As of Monday morning, Ladbrokes, the largest betting parlor in England, was offering the tantalizing odds that President-elect Donald Trump would leave office “via impeachment or resignation before end of 1st term:” 3/1. And that’s where I’m putting my money, though, given my betting history, I wouldn’t advise anyone to join me.
I was pretty smug two days before the 2016 presidential election when I bet my younger son $20 that Hillary Clinton would win the election. Mind you, I gave him a chance and pointed out that the pollsters and English bookmakers had all pegged Hillary as a shoo-in.
“Wait till the election,” he growled in a low, determined voice. And it was at that point that I decided he needed to be taught a lesson: Just because your gut says something is true doesn’t mean it’s necessarily true.
After the 2016 tally, I found myself up to my elbows in the same embarrassment experienced by The Washington Post, which, in 1948, had preprinted a number of newspapers announcing Thomas Dewey had won the presidency. When President Harry Truman was returned to Washington on Nov. 5, 1948, the Post hung out a banner on the front of its building. It read, “Mr. President, we are ready to eat crow whenever you are ready to serve it.”

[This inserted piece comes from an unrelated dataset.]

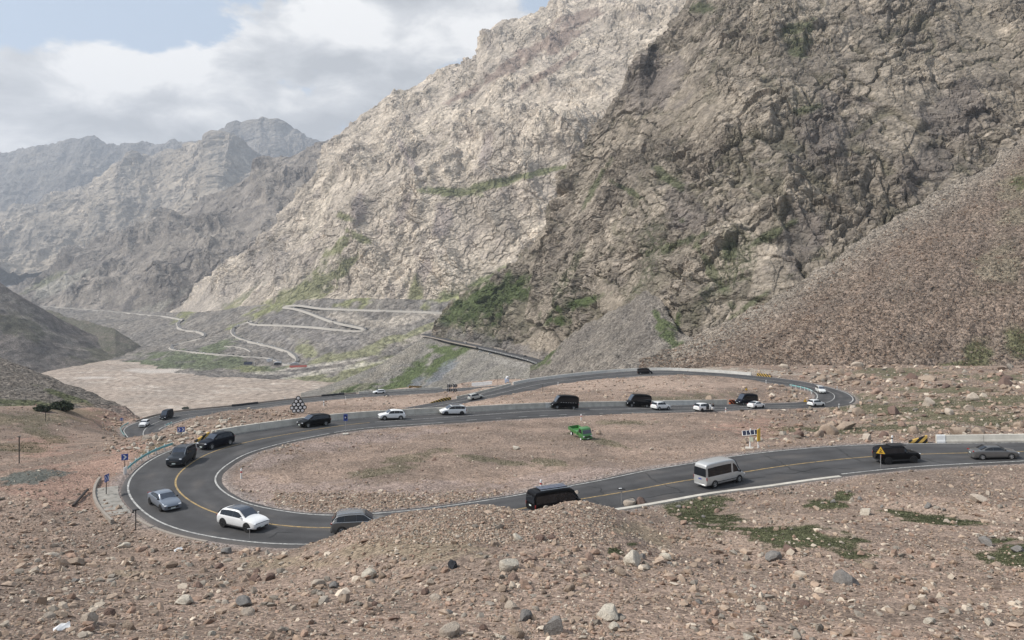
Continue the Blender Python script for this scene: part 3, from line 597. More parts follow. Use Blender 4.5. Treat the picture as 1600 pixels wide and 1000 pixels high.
# grey debris cone between cliff and rubble slope
V, X, Y_ = sheet([(x, [(b, yb), (t, yt)]) for x, b, t, yb, yt in ((828, 596, 572, 610, 690), (850, 598, 562, 560, 680), (900, 600, 518, 500, 660), (950, 600, 490, 470, 640), (985, 598, 468, 455, 632), (1010, 596, 452, 445, 620), (1035, 594, 470, 430, 575), (1060, 592, 520, 420, 520), (1110, 592, 545, 410, 450))], 260, 200, 828, 1110, back=(.1, 0))
h = fn(V, 18, 4, 61) * 2.6 + fn(V, 6, 3, 66) * .8 + np.sin(X * .12 + fn(V, 30, 3, 62) * 3) * .5
V[..., 2] += h; X, Y_ = pxpy(V); n = fn(V, 14, 4, 63)
col = tint(V, (.155, .137, .117), (.118, .105, .092), 25, 64)
col = blend(col, zone(X, Y_, [(1045, 525, 16, 40, -40), (1030, 500, 8, 24, -30), (850, 560, 30, 12, -40)], n) * .8, GREEN)
build_sheet("scree_slope", V, scree_m, col, smooth_=True)

# red-brown rubble slope on the right
V, X, Y_ = sheet([(x, [(b, 292), (t + (b - t) * .5, 292 + (yt - 292) * .36), (t, yt)]) for x, b, t, yt in ((1000, 592, 562, 380), (1050, 593, 546, 425), (1120, 593, 511, 440), (1200, 593, 471, 455), (1300, 593, 406, 480), (1400, 593, 340, 505), (1450, 593, 308, 520), (1500, 593, 278, 535), (1540, 593, 258, 545), (1580, 593, 226, 560), (1600, 593, 208, 565), (1780, 593, 60, 600))], 640, 480, 1000, 1780, back=(.1, 0))
h = fn(V, 40, 4, 71) * 1.6 + fn(V, 7, 3, 72) * .35; f, c, _t = facets(V.reshape(-1, 3) / 2.2, 73); h += (f.reshape(h.shape) * .55 + .1); h += fbm(np.stack([(V @ np.array((.78, -.6, 0))).ravel() / 9, (V @ np.array((-.6, -.78, 0))).ravel() / 70, 0 * h.ravel()], 1), 4, 77).reshape(h.shape) * .9; h += sstep(60, 0, Y_ - np.interp(X, (1050, 1200, 1400, 1540, 1600, 1780), (546, 471, 340, 258, 208, 60))) * fn(V, 16, 4, 79) * 2
f, c, _t = facets(V.reshape(-1, 3) / .95, 74); h += f.reshape(h.shape) * .22
V = displaced(V, h * sstep(594, 585, Y_)); X, Y_ = pxpy(V); n = fn(V, 16, 5, 75)
SV, SX, SY = V, X, Y_
col = tint(V, (.168, .129, .102), (.138, .11, .09), 40, 76)
al_, pe_ = V @ np.array((-.6, -.78, 0)), V @ np.array((.78, -.6, 0)); run = fbm(np.stack([pe_.ravel() / 7, al_.ravel() / 80, 0 * al_.ravel()], 1), 4, 78).reshape(X.shape)
col = blend(col, sstep(.05, .6, run) * .5, (.175, .142, .112)); col = blend(col, sstep(.1, .6, -run) * .4, (.095, .072, .056))
edge_ = sstep(0, 60, Y_ - np.interp(X, (1050, 1200, 1400, 1540, 1600, 1780), (546, 471, 340, 258, 208, 60)))
col = blend(col, (1 - edge_) * .8, (.205, .18, .15))
col = blend(col, zone(X, Y_, [(1300, 555, 240, 26, -4), (1150, 565, 120, 14, -6)], n) * .5, (.165, .125, .097))
col = blend(col, zone(X, Y_, [(1590, 290, 40, 36, 0), (1560, 420, 60, 40, -30), (1585, 340, 40, 20, 0)], n) * .7, (.15, .13, .095))
col = blend(col, zone(X, Y_, [(1390, 580, 90, 8, 0), (1530, 548, 26, 30, 0), (1500, 570, 60, 8, -6), (1590, 540, 30, 30, 0), (1598, 285, 20, 14, 0)], n) * .75, (.07, .075, .035))
build_sheet("scree_slope", V, scree_m, col)

# grey spur that carries the back road
SPX = [(470, 640, 614, 800, 850), (500, 640, 606, 790, 860), (540, 640, 592, 770, 900), (600, 640, 566, 740, 980), (640, 640, 541, 720, 1030), (662, 640, 526, 705, 1062), (675, 640, 527, 700, 1040), (690, 640, 530.5, 690, 1025), (715, 640, 537, 680, 975), (760, 640, 546, 660, 905), (805, 640, 557, 640, 838), (835, 640, 565.5, 625, 789), (862, 640, 574, 610, 748), (885, 640, 580, 600, 725), (930, 640, 590, 560, 700)]
V, X, Y_ = sheet([(x, [(b, yb), (t + (b - t) * .4, yt * .90), (t, yt)]) for x, b, t, yb, yt in SPX], 420, 170, 470, 930, back=(.12, 0))
rd = np.clip(np.min(np.abs(Y_ - np.interp(X, [c[0] for c in SPX], [c[2] for c in SPX])) / 12), 0, 1)
h = fn(V, 22, 4, 81) * 1.2 + np.abs(np.sin(X * .25 + Y_ * .18 + fn(V, 40, 3, 82) * 2.5)) * .8
V[..., 2] += h * sstep(4, 16, Y_ - np.interp(X, [c[0] for c in SPX], [c[2] for c in SPX])); X, Y_ = pxpy(V); n = fn(V, 18, 5, 83)
col = tint(V, (.175, .162, .14), (.145, .135, .122), 30, 84)
col = blend(col, zone(X, Y_, [(690, 565, 70, 16, -38), (640, 590, 60, 18, -40), (700, 548, 40, 8, 10), (610, 606, 40, 12, -30), (560, 606, 50, 8, -10)], n) * .9, (.062, .082, .03))
col = blend(col, zone(X, Y_, [(640, 555, 40, 12, -45), (590, 585, 60, 9, -40), (540, 604, 40, 5, -20)], n) * .5, (.21, .185, .15))
col = blend(col, zone(X, Y_, [(690, 582, 40, 9, -38), (650, 600, 30, 8, -38)], n) * .8, (.13, .135, .145))
col = blend(col, zone(X, Y_, [(795, 566, 50, 7, 12)], n * .2), (.20, .185, .165))
build_sheet("hill", V, scree_m, col, smooth_=True)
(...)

Likewise, I ate crow and gave my son his $20. I wasn’t happy about it, but I did it and then returned to the task of trying to soothe the 2016 rug burn that seemed to permeate my being. I watched the TV and listened to the radio and none of it seemed to work very well. I was a jackass – read ’em and weep.
And yet drip by drop, other realizations joined the fray. During the same time frame in which Donald Trump had won and a sense of being rug-burned all over arose, there were other things I considered more compelling.
For example, Janet Reno, the first woman attorney general of the United States, died Nov. 7 at 78. A big, horsy, tough woman, she seemed capable of angering both sides of whatever issue she took on between 1993 and 2001.
Yet for all the pushback she could ignite, even her enemies were often willing to grant her the one word that hardly touched the presidential election of 2016: “Integrity.” Janet Reno stood for the law. Period. Once, at a press conference, as she was badgered by reporters, Reno issued four words I would have paid money to hear in 2016: “I don’t do spin.”
“I don’t do spin.” Coming from anyone else, it might be hot air. Coming from Janet Reno, a sense of healing and decency sprang up in me, however misplaced it may be. How I wish the latest candidates might have said the same and had the chops to prove it and made my heart soar a little.
Also within the Trump’s victorious bomb zone, writer and musician Leonard Cohen died Nov. 7 at 82. His words and music accomplished something very much like Janet Reno – an integrity and beauty that made my heart soar a little … and a lot.
Reno did something.
Cohen did something.
It is still possible for the heart to soar.
Doing takes courage. Not-doing – and instead relying on what can be criticized – takes self-importance and the willingness to claim you are right. For example, for six years, Republicans have criticized the national health coverage called “Obamacare.” In all of those years, no replacement has been provided, debated or voted on.
If repealing Obamacare without a replacement is the goal, then 20 million people stand to lose all health coverage. Insurance companies gain. The little guy takes it on the chin. Twenty million little guys. So what courage is a Republican-dominated Washington willing to display?
Or consider the loss of coal-mining jobs. Those jobs were lost in part because of advancing technology, but they were most compellingly lost because the cost of natural gas makes coal mining less attractive to those who hope to make money. Will there be enough courage to admit this without spin?
Yes, coal miners got shafted economically but is there really a way to re-employ and unshaft them? If reeducation is the answer, where is the money to make that possible? Will more taxes be necessary? But wait, Republicans like to say they dislike taxes. So which is it going to be, assuming anyone has the courage to do something?
And don’t get me started on Veterans Day in the midst of an ongoing, never-ending state of war that Congress has not declared even as each member relies on it for re-election.
I don’t really have any answers, but I do know that feeling rug-burned all over makes me seek solace in those who have managed a bit of doing, a bit of integrity, a bit of life without spin.
It may be early to bet that Donald Trump is just Kim Kardashian in disguise – another saddle without the horse – but at least it makes me smile.